O que é que a celebração do Baptismo de Jesus no Jordão nos pode trazer de importante 

Em primeiro lugar, podemos celebrar, na fé, a realidade de que o nosso batismo nos une intimamente a Jesus e a todos que nos precederam na fé n’Ele. 

Numa época que é a nossa, em que os documentos legais se tornaram tão importantes para indicar o nosso estatuto, podemos considerar a nossa certidão de batismo como um cartão de identidade muito importante. Porquê? 

Porque a certidão de batismo indica a quem pertencemos - a Jesus - e ao que somos chamados a viver – o modo de viver de Jesus. 

Além disso, quando lemos o Evangelho de hoje, temos uma imagem de Jesus descobrindo a sua vocação de Filho e servidor de Deus, Seu Pai. 

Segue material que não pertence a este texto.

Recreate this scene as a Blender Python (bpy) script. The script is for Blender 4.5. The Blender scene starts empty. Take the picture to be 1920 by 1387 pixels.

A descida do Espírito Santo sobre Ele e a mensagem de Deus Pai juntaram-se para dizer a Jesus que Ele foi chamado para uma missão, muito mais importante que aquela que João Batista tinha. 

O facto de os quatro Evangelhos registarem esta revelação que vem de Deus e do Espírito-Santo, significa que Jesus, como qualquer outro ser humano, teve de procurar a Vontade de Deus na sua vida.

 A identidade e a missão de Jesus brotam da sua relação com Deus que O chamou de «Filho muito amado». 

Jesus dedicou-se a fazer a Vontade do Pai em todos os momentos e situações. 

Observando com atenção o que se passou com Jesus quando foi batizado por João no Jordão, podemos descobrir que o batismo que recebemos, em criança, jovem ou adulto, não nos dá um estatuto cristão, mas sim uma missão: seguir em tudo o modo de viver de Jesus.

 Para discernir essa missão que é a nossa, também nós temos de ler as Escrituras e rezar em todas as circunstâncias, como Jesus o fez. 

Como seus seguidores, somos convidados a viver seguindo o seu exemplo. 

Ritualizar o nosso compromisso com o batismo é apenas um pequeno passo. 

Mas viver como batizado, é entrar numa vida de oração e de ação, uma vida de descoberta e aprofundamento do grande amor de Deus Pai por toda a humanidade, em todos os tempos e lugares e ter o empenho de o comunicar de todas as formas possíveis. 

Que queiramos viver com empenho e alegria essa vocação.